Husar Handbook
Gerta Moray, Carol Podedworny, Stuart Reid, Dawn Owen & Meeka Walsh
Natalka Husar is a socially conscious artist passionately engaged in reflections on art and history. Her lifelong obsession with painting and with Ukraine, her ancestral home, has led her to create an overwhelming and immediately identifiable body of work centered on the conflict between the ideal of womanhood as silent and compliant and the self she sees as powerful and aggressive. Her complex images convey multiple narratives of the past and the present, of autobiography and social history, and of the lives of girls and women caught on the cusp of change. The view would be unrelenting were it not for a dark wit and an attention to texture and fabric reminiscent of Rembrandt and Vermeer. This sumptuously produced publication provides, as the title suggests, a unique visual and intellectual encounter with the work of a singular artist. Five essays and a text by the artist are accompanied by numerous colour plates and fold-outs. Published with the Macdonald Stewart Art Centre in conjunction with the nationally touring exhibition, The Burden of Innocence. Born in New Jersey and a graduate of Rutgers, Husar lives and works in Toronto. Her work is represented in many institutions, notably The National Gallery of Canada and the Canadian Museum of Civilization.
McMaster Museum of Art (10/2010) 82 pp 56 ill (48 col) 9 x 9.5 in hardcover 978-0-9208108-7-3 $50.00 Can. $56.00 U.S. (40 euros)

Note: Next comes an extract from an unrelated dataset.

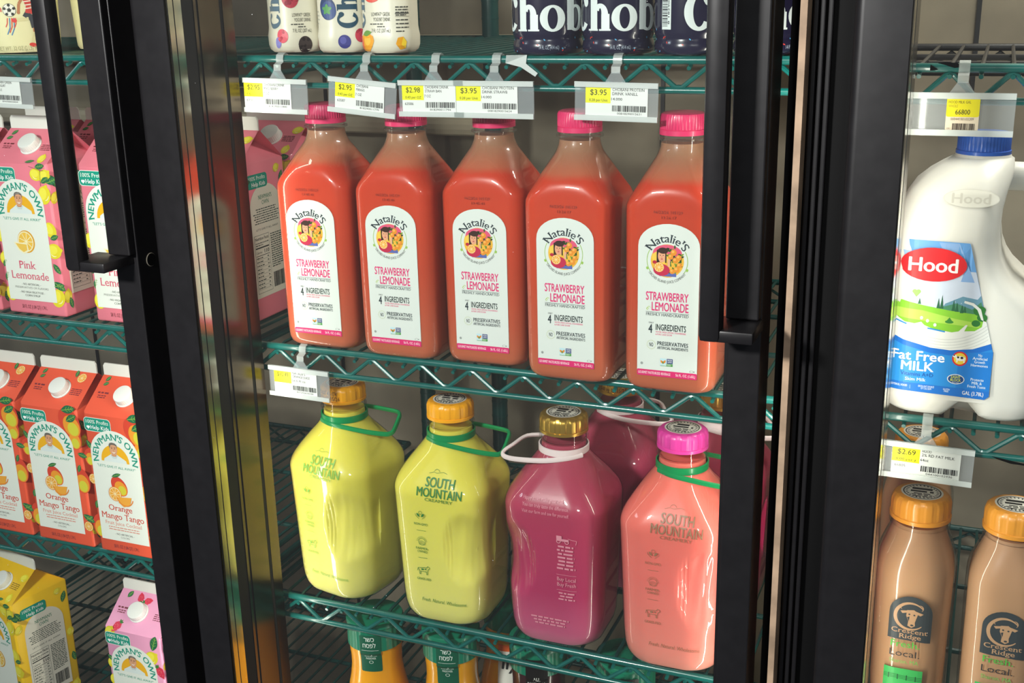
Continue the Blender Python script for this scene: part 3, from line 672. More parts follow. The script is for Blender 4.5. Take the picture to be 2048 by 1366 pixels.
def lemon(A, x, y, r, ang=0, c='#e9d92c'):
    A.ell(x, y, r*1.12, r*.92, c, ang); A.leaf(x+r*.85*cos(radians(ang)), y+r*.85*sin(radians(ang)), r*.5, r*.45, ang, c); A.up()
    A.ell(x-r*.2, y+r*.15, r*.75, r*.55, '#f3e84c', ang); A.up(); A.ring(x, y, r*.55, r*.68, '#fbf6b8', 200+ang, 290+ang, 10, .2); A.h -= 2
def mango(A, x, y, r, ang=0):
    A.ell(x, y, r*1.25, r*.95, '#d8452f', ang); A.up(); c, s_ = cos(radians(ang)), sin(radians(ang))
    A.ell(x+.3*r*c, y+.3*r*s_, r*.9, r*.75, '#ee9a2e', ang); A.up(); A.ell(x+.55*r*c, y+.55*r*s_, r*.55, r*.5, '#d6cf3c', ang); A.h -= 2
def berry(A, x, y, r, ang=0):
    c, s_ = cos(radians(ang)), sin(radians(ang)); pts = [(1.3, 0), (.6, .62), (-.3, .85), (-.85, .45), (-.9, 0), (-.85, -.45), (-.3, -.85), (.6, -.62)]
    A.poly([(x+r*(a*c-b*s_), y+r*(a*s_+b*c)) for a, b in pts], '#d63350'); A.up()
    for k in range(7): a = .9*k; q = r*(.2+.08*k); A.ell(x+q*cos(a), y+q*sin(a), r*.07, r*.05, '#f2a48c')
    for k in (-40, 0, 40): A.leaf(x-r*.75*c, y-r*.75*s_, r*.75, r*.32, ang+180+k, '#3c7a34')
    A.h -= 1
GR, GRV = '#1e6b45', '#7fae4c'
def portrait(A, x, z, s):
    """half round yellow ground with a smiling grey-haired man in a pale shirt"""
    pts = [(x-s, z-.05*s), (x+s, z-.05*s)]+[(x+s*cos(pi*i/14), z+s*1.0*sin(pi*i/14)) for i in range(15)]; A.poly(pts, '#efb21c'); A.up()
    A.poly([(x-.82*s, z-.05*s), (x+.82*s, z-.05*s), (x+.78*s, z+.12*s), (x+.35*s, z+.34*s), (x+.12*s, z+.46*s), (x-.2*s, z+.46*s), (x-.45*s, z+.30*s), (x-.78*s, z+.10*s)], '#dde8e6'); A.up()
    A.rect(x-.22*s, z+.30*s, x+.14*s, z+.62*s, '#c98f6c'); A.poly([(x-.34*s, z+.42*s), (x-.04*s, z+.26*s), (x+.26*s, z+.42*s), (x+.1*s, z+.18*s), (x-.16*s, z+.18*s)], '#c8d6d6'); A.up()
    A.ell(x-.04*s, z+.74*s, .270*s, .37*s, '#dba27c', -4); A.ell(x-.03*s, z+.62*s, .215*s, .26*s, '#dba27c'); A.up()
    A.poly([(x+a*s, z+b*s) for a, b in ((-.31, .80), (-.34, .98), (-.28, 1.10), (-.12, 1.16), (.08, 1.14), (.22, 1.05), (.245, .90), (.215, .80), (.195, .96), (.06, 1.02), (-.10, 1.03), (-.22, .98), (-.265, .86))], '#6c655e')
    A.leaf(x-.25*s, z+1.02*s, .40*s, .10*s, 14, '#8d867c')
    for q in (-.145, .07): A.ell(x+q*s, z+.80*s, .045*s, .024*s, '#4a3428'); A.line([(x+(q-.07)*s, z+.87*s), (x+(q+.07)*s, z+.88*s)], .026*s, '#5d4a3e')
    A.line([(x-.03*s, z+.79*s), (x-.005*s, z+.68*s), (x-.07*s, z+.67*s)], .022*s, '#b27a58'); A.ring(x-.03*s, z+.645*s, .09*s, .15*s, '#f4ede4', 205, 335, 10, .2); A.ring(x-.03*s, z+.635*s, .150*s, .168*s, '#b0705a', 210, 330, 10, .2); A.h -= 4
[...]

Natalka Husar: Blond with Dark Roots
Shirley J. Madill, Ihor Holubizky & Robert Enright
Husar's critique of immigrant culture has been ongoing since the 1970s but the cultural shock of the post-Soviet era has provided grist for the mill, particularly with regard to the relocation/dislocation of girls and women. Far from ridiculing Old World behaviour, Husar's paintings intensify situations already exacerbated by dislocation and suffering. Ranging from a portrait gallery of fictitious post-Soviet immigrant girls to grand narrative tableaux, her work challenges accepted ideas of cultural identity. Husar's unsettling humour and talent shine in a second series of works - Library - where, in painting directly on the covers of romance novels, she cunningly pursues her exploration of the lives of girls and women. With two essays, an interview and numerous colour plates.
Art Gallery of Hamilton (2002) 80 pp 42 ill. (23 col.) 11x8 in. softcover 0919153704 $21.95 (Can./U.S.)